While there was some on-location shooting, the majority of filming was done at England’s Shepperton Studios, where the notable production designer Dante Ferretti supervised the construction of Hugo’s world, which included a life-size train station with all of its shops, Méliès’ entire apartment building, his glass studio building, a bombed-out structure next door, a fully stocked corner wine shop and an enormous graveyard marked by huge monuments and stone crypts.

The movie’s centerpiece, the station, was an amalgamation of design elements and structures lifted from multiple train stations of the period—some still in existence, which proved helpful; sadly, Gare Montparnasse was destroyed and rebuilt anew in 1969.  Scorsese observes, “Our station is a combination of several different train stations in Paris at that time.  Also, our Paris is really a heightened Paris, our impression of Paris at the time.”        

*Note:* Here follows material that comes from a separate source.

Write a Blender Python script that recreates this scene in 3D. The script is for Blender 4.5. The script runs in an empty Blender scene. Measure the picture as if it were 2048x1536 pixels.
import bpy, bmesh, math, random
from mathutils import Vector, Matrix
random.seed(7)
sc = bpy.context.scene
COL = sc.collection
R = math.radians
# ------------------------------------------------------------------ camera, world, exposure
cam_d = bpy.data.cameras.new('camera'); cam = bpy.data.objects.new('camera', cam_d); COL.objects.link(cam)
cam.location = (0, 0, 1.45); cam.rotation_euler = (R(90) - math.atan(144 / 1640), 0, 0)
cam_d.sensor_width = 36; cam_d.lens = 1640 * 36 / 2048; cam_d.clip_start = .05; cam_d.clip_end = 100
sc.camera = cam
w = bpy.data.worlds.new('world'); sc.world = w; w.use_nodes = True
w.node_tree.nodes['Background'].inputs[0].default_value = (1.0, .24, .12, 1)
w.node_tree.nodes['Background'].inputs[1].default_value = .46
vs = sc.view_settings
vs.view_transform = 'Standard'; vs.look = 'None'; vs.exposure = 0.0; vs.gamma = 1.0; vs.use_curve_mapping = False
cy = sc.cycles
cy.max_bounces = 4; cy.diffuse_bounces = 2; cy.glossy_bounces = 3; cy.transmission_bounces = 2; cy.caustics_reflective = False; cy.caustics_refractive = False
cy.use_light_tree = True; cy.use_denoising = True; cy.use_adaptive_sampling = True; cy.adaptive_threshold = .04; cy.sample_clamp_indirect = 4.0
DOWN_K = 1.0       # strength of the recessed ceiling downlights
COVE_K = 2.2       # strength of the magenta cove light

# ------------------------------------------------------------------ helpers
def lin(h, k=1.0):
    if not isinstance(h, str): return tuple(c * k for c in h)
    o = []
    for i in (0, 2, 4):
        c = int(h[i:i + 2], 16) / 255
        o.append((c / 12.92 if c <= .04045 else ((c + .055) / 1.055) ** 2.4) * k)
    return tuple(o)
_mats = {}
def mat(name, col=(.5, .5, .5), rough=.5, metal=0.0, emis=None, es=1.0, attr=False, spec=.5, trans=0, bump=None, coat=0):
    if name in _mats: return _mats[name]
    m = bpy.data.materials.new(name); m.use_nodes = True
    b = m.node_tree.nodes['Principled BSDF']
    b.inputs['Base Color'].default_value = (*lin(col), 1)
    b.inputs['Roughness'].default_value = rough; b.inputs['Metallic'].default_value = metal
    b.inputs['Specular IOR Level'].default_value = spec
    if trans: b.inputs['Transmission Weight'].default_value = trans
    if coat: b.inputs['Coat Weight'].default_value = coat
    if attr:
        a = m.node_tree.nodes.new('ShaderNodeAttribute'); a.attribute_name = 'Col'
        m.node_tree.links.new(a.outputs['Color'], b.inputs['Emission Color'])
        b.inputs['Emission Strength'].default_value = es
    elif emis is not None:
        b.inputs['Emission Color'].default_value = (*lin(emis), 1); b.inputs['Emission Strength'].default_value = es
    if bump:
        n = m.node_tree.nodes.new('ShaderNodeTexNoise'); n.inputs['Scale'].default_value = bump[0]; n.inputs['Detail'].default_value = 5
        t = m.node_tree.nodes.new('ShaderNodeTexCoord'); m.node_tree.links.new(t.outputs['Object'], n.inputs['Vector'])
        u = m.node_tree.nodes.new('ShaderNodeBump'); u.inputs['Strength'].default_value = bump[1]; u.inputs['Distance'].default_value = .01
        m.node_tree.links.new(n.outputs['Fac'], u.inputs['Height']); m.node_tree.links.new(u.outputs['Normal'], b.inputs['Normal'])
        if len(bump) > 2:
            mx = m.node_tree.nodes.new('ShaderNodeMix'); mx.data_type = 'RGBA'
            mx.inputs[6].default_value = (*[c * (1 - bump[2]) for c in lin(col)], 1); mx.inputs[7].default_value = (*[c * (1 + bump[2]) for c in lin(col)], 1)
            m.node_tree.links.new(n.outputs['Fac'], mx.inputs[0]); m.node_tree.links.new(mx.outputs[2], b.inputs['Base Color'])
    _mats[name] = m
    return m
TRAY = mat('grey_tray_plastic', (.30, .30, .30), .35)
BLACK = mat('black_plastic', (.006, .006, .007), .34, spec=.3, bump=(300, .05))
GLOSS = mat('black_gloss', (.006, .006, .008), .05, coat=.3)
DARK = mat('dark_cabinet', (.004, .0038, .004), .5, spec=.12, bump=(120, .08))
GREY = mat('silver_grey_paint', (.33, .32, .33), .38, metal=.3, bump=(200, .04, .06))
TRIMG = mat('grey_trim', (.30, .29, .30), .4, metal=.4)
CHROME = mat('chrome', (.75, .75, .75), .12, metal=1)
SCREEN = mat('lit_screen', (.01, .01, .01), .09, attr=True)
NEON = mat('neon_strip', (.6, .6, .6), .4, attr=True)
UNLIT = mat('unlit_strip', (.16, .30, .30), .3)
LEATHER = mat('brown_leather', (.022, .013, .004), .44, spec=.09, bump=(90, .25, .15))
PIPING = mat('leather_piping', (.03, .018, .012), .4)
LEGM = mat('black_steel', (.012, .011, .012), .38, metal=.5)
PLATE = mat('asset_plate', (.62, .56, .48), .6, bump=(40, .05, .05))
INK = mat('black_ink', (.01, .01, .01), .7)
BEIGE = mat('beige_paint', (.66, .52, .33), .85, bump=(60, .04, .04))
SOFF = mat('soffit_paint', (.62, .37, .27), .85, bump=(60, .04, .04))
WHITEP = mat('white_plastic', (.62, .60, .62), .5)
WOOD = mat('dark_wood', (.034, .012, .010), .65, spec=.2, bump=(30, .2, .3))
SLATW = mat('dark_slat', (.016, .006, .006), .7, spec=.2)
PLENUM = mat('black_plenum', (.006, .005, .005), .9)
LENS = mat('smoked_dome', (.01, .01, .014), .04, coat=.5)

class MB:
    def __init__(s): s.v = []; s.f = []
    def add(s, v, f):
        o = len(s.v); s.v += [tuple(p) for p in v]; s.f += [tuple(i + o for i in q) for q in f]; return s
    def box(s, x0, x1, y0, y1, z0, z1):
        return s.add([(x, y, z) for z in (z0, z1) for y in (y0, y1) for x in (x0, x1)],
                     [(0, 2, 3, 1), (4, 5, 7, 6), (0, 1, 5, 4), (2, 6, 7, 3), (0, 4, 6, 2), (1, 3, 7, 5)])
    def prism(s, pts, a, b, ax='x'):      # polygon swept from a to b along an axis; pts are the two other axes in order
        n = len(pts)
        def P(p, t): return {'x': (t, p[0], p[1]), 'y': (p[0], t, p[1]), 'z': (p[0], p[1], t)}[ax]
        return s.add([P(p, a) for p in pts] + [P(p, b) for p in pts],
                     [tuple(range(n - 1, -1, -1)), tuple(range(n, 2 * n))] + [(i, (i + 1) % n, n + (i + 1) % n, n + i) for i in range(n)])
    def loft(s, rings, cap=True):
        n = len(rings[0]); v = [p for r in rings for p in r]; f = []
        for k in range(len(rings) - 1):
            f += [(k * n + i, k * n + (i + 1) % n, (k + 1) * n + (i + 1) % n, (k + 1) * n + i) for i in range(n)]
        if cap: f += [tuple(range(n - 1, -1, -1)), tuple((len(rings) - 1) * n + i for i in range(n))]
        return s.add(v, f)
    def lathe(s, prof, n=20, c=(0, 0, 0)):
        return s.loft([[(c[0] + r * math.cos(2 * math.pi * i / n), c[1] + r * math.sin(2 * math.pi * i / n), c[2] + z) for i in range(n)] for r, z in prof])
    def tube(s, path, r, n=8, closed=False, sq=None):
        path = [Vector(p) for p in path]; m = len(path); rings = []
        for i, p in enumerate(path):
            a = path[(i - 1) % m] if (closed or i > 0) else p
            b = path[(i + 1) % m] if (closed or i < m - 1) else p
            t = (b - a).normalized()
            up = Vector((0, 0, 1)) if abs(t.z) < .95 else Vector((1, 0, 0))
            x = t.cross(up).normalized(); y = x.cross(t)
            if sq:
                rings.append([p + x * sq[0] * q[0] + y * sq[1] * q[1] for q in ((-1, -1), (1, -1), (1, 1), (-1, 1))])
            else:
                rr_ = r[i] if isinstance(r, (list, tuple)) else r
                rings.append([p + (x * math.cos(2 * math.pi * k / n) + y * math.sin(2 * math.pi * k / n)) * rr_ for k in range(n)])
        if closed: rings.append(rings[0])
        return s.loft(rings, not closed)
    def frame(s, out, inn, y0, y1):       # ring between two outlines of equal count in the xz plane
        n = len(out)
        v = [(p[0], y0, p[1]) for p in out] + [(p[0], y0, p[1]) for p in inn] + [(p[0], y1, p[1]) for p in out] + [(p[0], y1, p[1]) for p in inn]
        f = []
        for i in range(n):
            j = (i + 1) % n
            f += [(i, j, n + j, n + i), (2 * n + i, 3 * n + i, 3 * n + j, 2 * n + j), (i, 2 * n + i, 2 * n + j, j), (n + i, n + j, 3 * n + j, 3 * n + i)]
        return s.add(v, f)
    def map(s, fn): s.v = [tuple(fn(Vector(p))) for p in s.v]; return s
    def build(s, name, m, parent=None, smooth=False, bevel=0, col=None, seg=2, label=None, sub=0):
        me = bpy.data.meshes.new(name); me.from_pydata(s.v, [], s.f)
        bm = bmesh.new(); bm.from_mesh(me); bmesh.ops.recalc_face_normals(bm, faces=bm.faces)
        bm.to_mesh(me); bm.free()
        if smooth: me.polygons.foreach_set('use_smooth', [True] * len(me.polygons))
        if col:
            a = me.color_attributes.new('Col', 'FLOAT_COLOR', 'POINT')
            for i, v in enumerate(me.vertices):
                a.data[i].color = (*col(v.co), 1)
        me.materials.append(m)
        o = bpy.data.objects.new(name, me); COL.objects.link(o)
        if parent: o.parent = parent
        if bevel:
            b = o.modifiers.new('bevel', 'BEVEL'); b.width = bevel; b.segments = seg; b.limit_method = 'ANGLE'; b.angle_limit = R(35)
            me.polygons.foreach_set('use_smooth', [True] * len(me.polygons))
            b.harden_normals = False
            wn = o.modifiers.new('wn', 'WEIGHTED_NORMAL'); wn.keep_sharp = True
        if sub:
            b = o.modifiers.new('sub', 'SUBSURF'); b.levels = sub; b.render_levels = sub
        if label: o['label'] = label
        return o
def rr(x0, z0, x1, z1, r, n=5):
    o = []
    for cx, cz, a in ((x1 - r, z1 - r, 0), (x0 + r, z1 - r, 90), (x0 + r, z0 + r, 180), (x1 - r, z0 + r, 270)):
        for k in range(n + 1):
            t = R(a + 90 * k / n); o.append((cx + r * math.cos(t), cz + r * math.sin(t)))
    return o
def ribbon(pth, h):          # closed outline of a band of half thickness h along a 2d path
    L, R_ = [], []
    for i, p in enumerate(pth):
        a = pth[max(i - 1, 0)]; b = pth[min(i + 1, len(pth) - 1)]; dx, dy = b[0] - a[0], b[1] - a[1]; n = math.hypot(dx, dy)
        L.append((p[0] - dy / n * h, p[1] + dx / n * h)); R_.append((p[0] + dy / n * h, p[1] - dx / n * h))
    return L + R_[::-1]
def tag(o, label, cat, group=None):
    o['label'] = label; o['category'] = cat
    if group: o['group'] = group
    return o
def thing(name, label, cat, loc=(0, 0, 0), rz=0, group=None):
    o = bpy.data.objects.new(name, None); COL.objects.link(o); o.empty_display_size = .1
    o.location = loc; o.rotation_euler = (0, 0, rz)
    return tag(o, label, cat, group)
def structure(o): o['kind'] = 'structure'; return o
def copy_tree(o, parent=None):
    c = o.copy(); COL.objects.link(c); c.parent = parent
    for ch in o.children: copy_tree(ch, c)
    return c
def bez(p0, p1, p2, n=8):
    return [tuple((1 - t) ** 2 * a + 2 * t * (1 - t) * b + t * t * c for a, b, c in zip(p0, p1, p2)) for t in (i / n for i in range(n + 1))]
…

The interview takes place just days before Scorsese’s 69th birthday, on November 17.  The director is very much aware of the pressures of time and the limitations of aging. Asked how many movies he intends to direct, he says: “I don’t know. I try to make each one of them count. That’s all. But I realize now there’s urgency to work faster and do everything.”

Looking back on his career, Scorsese gets pensive: “Sometimes I wish I had read more books than watch movies, because now it’s tougher to catch up.  But, on the other hand, if I read more, I would not have made ‘Mean Streets,’ ‘Taxi Driver,’ or ‘Raging Bull.’”

(Editor’s note: the above films form a trilogy of sorts, starting Robert De Niro at his very best, and considered by historians to be Scorsese’s quintessential masterpieces).